─── Dataset content

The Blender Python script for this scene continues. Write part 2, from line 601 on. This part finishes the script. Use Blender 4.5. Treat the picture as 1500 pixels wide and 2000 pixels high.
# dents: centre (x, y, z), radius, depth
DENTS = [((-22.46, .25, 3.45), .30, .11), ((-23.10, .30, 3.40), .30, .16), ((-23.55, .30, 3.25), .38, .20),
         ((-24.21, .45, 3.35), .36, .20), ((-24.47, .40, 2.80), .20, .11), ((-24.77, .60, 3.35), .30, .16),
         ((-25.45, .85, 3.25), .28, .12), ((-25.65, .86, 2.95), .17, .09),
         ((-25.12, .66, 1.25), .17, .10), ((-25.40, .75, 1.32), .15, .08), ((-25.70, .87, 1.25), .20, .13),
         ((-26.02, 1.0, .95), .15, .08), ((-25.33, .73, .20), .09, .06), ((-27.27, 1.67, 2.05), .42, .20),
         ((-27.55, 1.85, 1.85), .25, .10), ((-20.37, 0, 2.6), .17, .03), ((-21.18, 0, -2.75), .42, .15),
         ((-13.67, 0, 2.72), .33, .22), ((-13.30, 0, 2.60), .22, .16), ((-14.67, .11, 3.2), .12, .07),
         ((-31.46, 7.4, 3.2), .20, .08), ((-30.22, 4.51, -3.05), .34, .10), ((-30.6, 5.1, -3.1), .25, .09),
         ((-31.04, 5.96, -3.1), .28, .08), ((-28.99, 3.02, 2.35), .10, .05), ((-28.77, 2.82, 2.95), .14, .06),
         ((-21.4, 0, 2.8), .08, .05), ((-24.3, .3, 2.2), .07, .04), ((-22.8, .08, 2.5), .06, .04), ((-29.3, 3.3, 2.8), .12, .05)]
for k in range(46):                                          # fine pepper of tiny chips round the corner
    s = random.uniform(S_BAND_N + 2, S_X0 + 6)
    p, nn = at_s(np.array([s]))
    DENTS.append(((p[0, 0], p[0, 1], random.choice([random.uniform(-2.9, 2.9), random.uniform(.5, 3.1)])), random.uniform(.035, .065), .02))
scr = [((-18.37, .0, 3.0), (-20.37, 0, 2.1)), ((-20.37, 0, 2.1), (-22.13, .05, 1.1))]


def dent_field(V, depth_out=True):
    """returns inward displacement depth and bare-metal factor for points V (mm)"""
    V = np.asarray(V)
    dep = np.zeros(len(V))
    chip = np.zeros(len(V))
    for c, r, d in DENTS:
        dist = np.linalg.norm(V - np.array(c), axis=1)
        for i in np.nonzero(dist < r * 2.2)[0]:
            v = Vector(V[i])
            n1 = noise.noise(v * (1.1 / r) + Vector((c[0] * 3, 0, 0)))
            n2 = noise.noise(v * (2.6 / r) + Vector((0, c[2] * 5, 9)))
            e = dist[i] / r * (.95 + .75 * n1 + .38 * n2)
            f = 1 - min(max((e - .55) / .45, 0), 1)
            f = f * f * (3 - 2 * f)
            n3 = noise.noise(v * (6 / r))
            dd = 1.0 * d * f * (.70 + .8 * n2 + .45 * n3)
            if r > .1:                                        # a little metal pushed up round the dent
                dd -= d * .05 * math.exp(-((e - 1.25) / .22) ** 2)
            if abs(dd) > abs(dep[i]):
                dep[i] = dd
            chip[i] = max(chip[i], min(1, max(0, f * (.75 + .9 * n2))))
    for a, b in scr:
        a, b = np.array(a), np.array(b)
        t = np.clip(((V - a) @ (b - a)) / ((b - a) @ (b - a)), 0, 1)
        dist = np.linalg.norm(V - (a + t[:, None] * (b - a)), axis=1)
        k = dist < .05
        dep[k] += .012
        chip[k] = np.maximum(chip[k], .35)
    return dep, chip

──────

#### [Your instructions]
Please transcribe, exactly and with nothing added, the lines from the first line of the material above through the line that contains "(-22.13, .05, 1.1))]".

#### [The output]
The Blender Python script for this scene continues. Write part 2, from line 601 on. This part finishes the script. Use Blender 4.5. Treat the picture as 1500 pixels wide and 2000 pixels high.
# dents: centre (x, y, z), radius, depth
DENTS = [((-22.46, .25, 3.45), .30, .11), ((-23.10, .30, 3.40), .30, .16), ((-23.55, .30, 3.25), .38, .20),
         ((-24.21, .45, 3.35), .36, .20), ((-24.47, .40, 2.80), .20, .11), ((-24.77, .60, 3.35), .30, .16),
         ((-25.45, .85, 3.25), .28, .12), ((-25.65, .86, 2.95), .17, .09),
         ((-25.12, .66, 1.25), .17, .10), ((-25.40, .75, 1.32), .15, .08), ((-25.70, .87, 1.25), .20, .13),
         ((-26.02, 1.0, .95), .15, .08), ((-25.33, .73, .20), .09, .06), ((-27.27, 1.67, 2.05), .42, .20),
         ((-27.55, 1.85, 1.85), .25, .10), ((-20.37, 0, 2.6), .17, .03), ((-21.18, 0, -2.75), .42, .15),
         ((-13.67, 0, 2.72), .33, .22), ((-13.30, 0, 2.60), .22, .16), ((-14.67, .11, 3.2), .12, .07),
         ((-31.46, 7.4, 3.2), .20, .08), ((-30.22, 4.51, -3.05), .34, .10), ((-30.6, 5.1, -3.1), .25, .09),
         ((-31.04, 5.96, -3.1), .28, .08), ((-28.99, 3.02, 2.35), .10, .05), ((-28.77, 2.82, 2.95), .14, .06),
         ((-21.4, 0, 2.8), .08, .05), ((-24.3, .3, 2.2), .07, .04), ((-22.8, .08, 2.5), .06, .04), ((-29.3, 3.3, 2.8), .12, .05)]
for k in range(46):                                          # fine pepper of tiny chips round the corner
    s = random.uniform(S_BAND_N + 2, S_X0 + 6)
    p, nn = at_s(np.array([s]))
    DENTS.append(((p[0, 0], p[0, 1], random.choice([random.uniform(-2.9, 2.9), random.uniform(.5, 3.1)])), random.uniform(.035, .065), .02))
scr = [((-18.37, .0, 3.0), (-20.37, 0, 2.1)), ((-20.37, 0, 2.1), (-22.13, .05, 1.1))]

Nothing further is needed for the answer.